Little voice, the slowly stronger voice that I’d long since had to abandon to survive in their system, to survive under their power, under their dominion. When I got that voice back, it terrified them. And in a way, the die was cast. I couldn’t turn back. I was going to be rejected by the family system if I was going to keep the voice of my true self. The break was inevitable.

And in a strange way, I don’t wish this on anyone. I’ve been through torment, having to break from my family, having to become a true self. It has been incredibly difficult. It has been the most painful journey of my life, and I’m still on it. But it’s been glorious also because it has given me so much meaning and purpose and value. I’ve learned so much. I’ve been able to gain a new perspective on so many things.
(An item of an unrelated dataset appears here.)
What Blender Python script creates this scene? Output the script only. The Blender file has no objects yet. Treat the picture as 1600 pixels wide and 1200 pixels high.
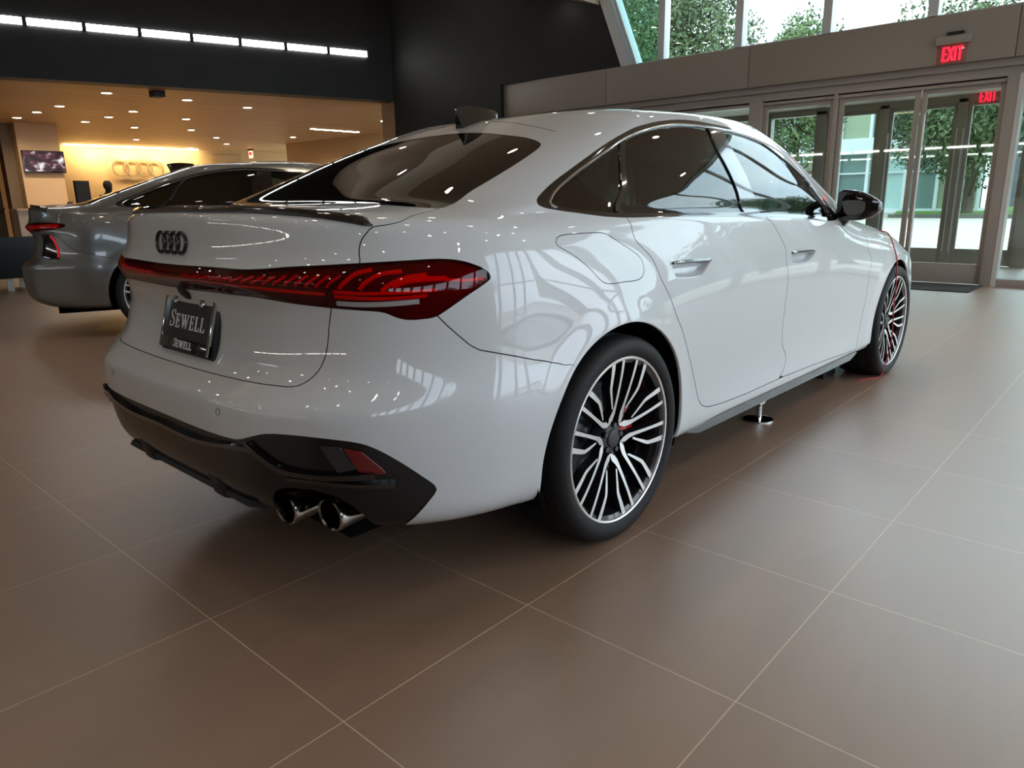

This, the consequence of all this healing, is what I would wish on other people, not only for their sake but for mine. I want more allies. But I also see this: if more people healed, if more people did a lot more healing, really got to the root of healing stuff, and as a result of that got away from their traumatizing parents, were no longer unconsciously beholden to their parents, having to stay shut down to unconsciously try to get loved by their parents, to get approval by these people who will never and would never approve of their true self, who proved long ago when they were babies that they would reject that true self.

If more people could break away from these parents and become true and real, what a beautiful world we could live in! What a beautiful society we could have! For starters, these people—people who really healed their deep childhood wounds—these are the people in the future. If we didn’t live in such a horribly overpopulated, traumatized world, these are the people who would become the great parents, the good parents who wouldn’t so quickly and easily and in such denial harm their children.

This is why I say things like, I hope everybody breaks from their parents. I don’t wish the pain and torment of it on anyone. I never specifically advise anyone to get away from your parents, break from your parents, because so many people at such profound levels, different levels of their personality, are simply not ready. Many people are not financially ready to break away from their parents. Many people, on an emotional level, are not ready to be independent. They have no allies. Their primary allies are still, on an emotional level, their parents. If they just suddenly break away from them, they will be forlorn. They will be miserable. They will be lost. That’s why I don’t go recommending this.

But at a deeper level, I still hope. I still envision a world where the masses of people flip the script of the power dynamic and begin to side not with their parents. They don’t defend their parents and the sick sides of their parents, on the traumatizing sides of their parents, but instead side with the little crying baby who they once were and deep down still are. Side with that little crying baby who was rejected and neglected and abandoned and who nobody listened to and who became traumatized as the result of that.

I just imagine a world where everyone could do that. It’s inconceivable in a way, but in a way, it’s not. And I think my conception of this world, my conception of the realization of the necessity of this happening, this is my most unique discovery.